To check federal power-lust, the founders crafted the U.S. Senate as the representative body of the states. Senators were originally elected by state legislatures, not by popular vote as mandated by the 17th amendment, ratified in 1913. There's been an unchecked accrual of power by the federal government since that fateful year.
Kansas just criminalized the enforcement of federal gun controls. In quick response, Attorney General Eric Holder – flaming leftist radical from Columbia, voting-fraud facilitator, Fast and Furious co-conspirator and arbiter of selective justice who seems deaf, dumb and blind to the crimes and violence of "protected" classes – jumps up waving the Constitution. That's like a jackal lecturing on proper table manners. Boxed in a corner by federal predators, the states are lashing out to preserve the very concept of federalism. As another example, South Carolina is moving to criminalize enforcement of Obamacare. How about billboards across the nation saying, "Stand with Kansas"?
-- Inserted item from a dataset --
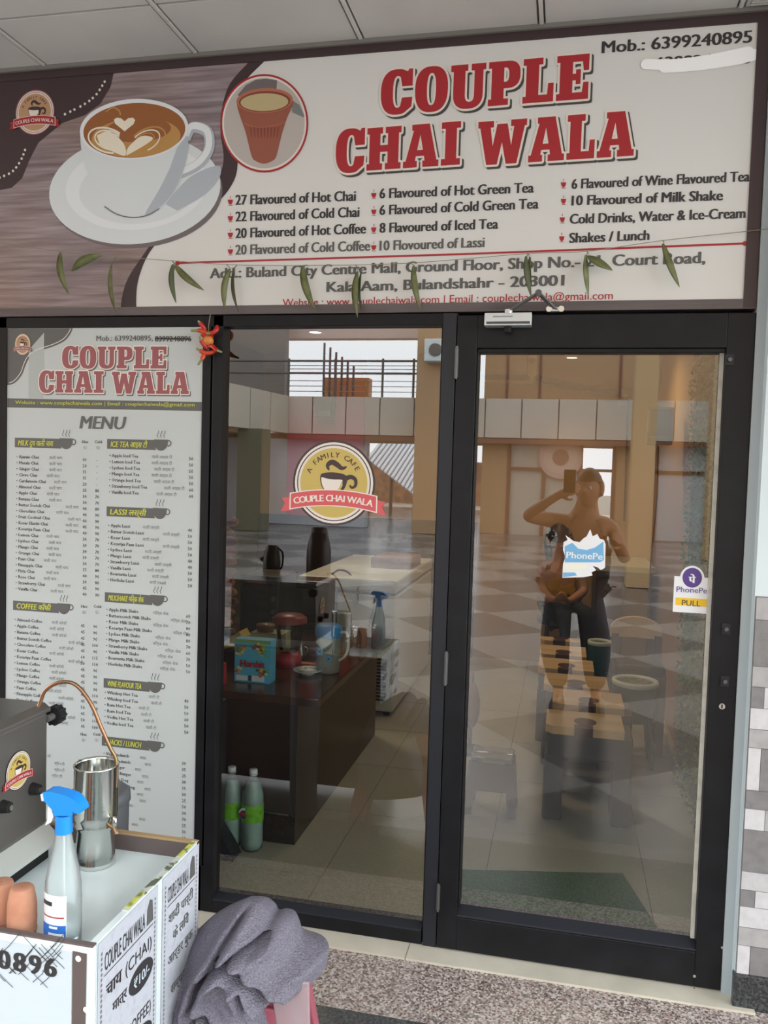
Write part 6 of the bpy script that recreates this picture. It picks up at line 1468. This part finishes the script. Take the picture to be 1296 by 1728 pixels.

If the founders' wisdom hadn't been defied by 20th-century snakes in the grass, the U.S. Senate would have been the states' advocate and protector of states' sovereignty for the past 100 years, and America wouldn't be in this awful mess.
Factoid: There are 30 red states where Republicans hold majorities in their respective state legislatures. That would translate to a solid Republican majority in the U.S. Senate, were it not for the 17th amendment.